I am trying to apply a number of in place updates to a 2D matrix.

It appears that using jit to the in place update does not have any effect in computation time (which is many orders of magnitude longer than the equivalent numpy implementation).

Here is code that demonstrates my problem and research.

node_count = 10000

# NUMPY IMPLEMENTATION
b = onp.zeros([node_count,node_count])
print("`numpy` in place update.")
%timeit b[1,1] = 1.
# 86.9 ns ± 1.42 ns per loop (mean ± std. dev. of 7 runs, 10,000,000 loops each)

# JAX IN PLACE IMPLEMENTATION
a = np.zeros([node_count,node_count])
print("`jax.np` in place update.")
%timeit a.at[1,1].set(1.)
# 112 ms ± 14.4 ms per loop (mean ± std. dev. of 7 runs, 1 loop each)


## TEST JIT IMPLEMENTATION
def update(mat, index, val):
    return mat.at[tuple(index)].set(val)
update_jit = jit(update)

# Run once for trace.
update_jit(a, [1,1], 1.).block_until_ready()

print("`jax.np` jit in place update.")
%timeit update_jit(a, [1,1],1.).block_until_ready()
# 99.6 ms ± 358 µs per loop (mean ± std. dev. of 7 runs, 10 loops each)

CodePudding user response：

This has nothing to do with inlining of inplace updates. This has to do with the fact that, unless otherwise requested, a JIT-compiled function will always return its result in a new, distinct buffer. The only exception to this is if you use buffer donation to explicitly mark that the input buffer can be re-used in the output:

update_jit = jit(update, donate_argnums=[0])

Note, however, that buffer donation is currently only available on GPU and TPU runtimes.

You'll not be able to use %timeit in this case, because the donated input buffer is no longer available for use after the first iteration, but you can confirm via %time that this improves the computation speed:

# Following is run on a Colab T4 GPU runtime

update_jit = jit(update)
_ = update_jit(b, [1,1], 1.)
%time _ = update_jit(b, [1,1], 1.).block_until_ready()
# CPU times: user 607 µs, sys: 112 µs, total: 719 µs
# Wall time: 5.89 ms

update_jit_donate = jit(update, donate_argnums=[0])
b = update_jit_donate(b, [1,1], 1.)
%time _ = update_jit_donate(b, [1,1], 1.).block_until_ready()
# CPU times: user 467 µs, sys: 86 µs, total: 553 µs
# Wall time: 332 µs

The buffer donation version is still quite a bit slower than the NumPy version, but this is expected for the reasons discussed at FAQ: Is JAX Faster Than Numpy?.
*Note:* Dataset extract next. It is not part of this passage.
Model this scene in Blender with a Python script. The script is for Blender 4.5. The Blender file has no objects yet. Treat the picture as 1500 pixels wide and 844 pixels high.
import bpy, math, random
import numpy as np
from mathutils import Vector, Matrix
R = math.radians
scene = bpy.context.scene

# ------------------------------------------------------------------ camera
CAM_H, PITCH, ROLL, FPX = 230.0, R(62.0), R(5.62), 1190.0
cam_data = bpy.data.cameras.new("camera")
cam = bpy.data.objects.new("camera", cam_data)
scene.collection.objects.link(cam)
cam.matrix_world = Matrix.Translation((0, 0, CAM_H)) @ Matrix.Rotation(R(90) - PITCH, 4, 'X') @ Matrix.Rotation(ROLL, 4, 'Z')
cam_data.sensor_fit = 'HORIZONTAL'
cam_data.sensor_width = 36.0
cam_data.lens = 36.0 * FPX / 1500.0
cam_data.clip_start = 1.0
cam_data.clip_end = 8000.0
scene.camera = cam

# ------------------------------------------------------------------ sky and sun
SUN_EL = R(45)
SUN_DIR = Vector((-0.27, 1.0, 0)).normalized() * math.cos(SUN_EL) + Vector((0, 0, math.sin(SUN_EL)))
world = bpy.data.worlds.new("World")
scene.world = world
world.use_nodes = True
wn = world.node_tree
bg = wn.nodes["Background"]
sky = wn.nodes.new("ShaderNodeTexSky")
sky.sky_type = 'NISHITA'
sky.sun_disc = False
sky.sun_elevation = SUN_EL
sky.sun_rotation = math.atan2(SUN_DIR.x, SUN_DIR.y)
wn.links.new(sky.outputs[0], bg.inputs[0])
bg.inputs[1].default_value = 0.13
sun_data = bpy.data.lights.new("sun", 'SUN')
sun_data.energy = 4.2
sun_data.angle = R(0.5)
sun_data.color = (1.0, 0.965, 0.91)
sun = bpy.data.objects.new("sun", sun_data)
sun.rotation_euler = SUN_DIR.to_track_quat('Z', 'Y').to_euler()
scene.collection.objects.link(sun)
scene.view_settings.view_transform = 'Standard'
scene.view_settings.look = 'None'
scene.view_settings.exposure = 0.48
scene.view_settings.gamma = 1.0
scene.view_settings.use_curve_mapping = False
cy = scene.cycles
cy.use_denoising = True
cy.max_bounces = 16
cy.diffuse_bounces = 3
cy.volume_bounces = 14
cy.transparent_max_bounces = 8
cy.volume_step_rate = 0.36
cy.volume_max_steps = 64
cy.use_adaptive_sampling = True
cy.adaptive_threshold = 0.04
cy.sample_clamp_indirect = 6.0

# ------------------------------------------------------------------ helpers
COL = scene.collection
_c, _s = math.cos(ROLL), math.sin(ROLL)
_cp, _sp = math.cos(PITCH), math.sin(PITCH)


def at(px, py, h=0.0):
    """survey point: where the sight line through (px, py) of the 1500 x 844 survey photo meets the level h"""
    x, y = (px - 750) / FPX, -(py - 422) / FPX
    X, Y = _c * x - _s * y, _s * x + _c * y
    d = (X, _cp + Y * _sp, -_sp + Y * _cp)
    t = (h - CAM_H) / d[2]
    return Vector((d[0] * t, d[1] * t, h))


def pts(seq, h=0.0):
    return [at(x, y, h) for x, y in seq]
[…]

I suspect you're performing these micro-benchmarks to assure yourself that the compiler performs updates in-place within a JIT-compiled sequence of operations rather than making internal copies, as is mentioned in Sharp Bits: Array Updates. If so, you can confirm this by other means; for example:

@jit
def sum(x):
  return x.sum()

@jit
def update_and_sum(x):
  return x.at[0, 0].set(1).sum()

_ = sum(b)
%timeit sum(b).block_until_ready()
# 1.66 ms ± 7.55 µs per loop (mean ± std. dev. of 7 runs, 1000 loops each)

_ = update_and_sum(b)
%timeit update_and_sum(b).block_until_ready()
# 1.66 ms ± 20.7 µs per loop (mean ± std. dev. of 7 runs, 1000 loops each)

The identical timings here show that the update operation is being performed in-place rather than causing the input buffer to be copied.

CodePudding user response：

The JIT version is slower because it does not operate in-place as opposed to the Numpy version: it creates a copy of the array and then modify the items. You can see that by growing the array: the execution time is proportional to the size of the array. You can also check the array a is left unmodified after the call to set. You can also see that the time of b.fill(42.0) is very close to the speed of the JAX function (but strangely not b.copy()). The out-of-place version is significantly slower because the RAM is slow and it takes a lot of time to operate on the whole array than just setting 1 value.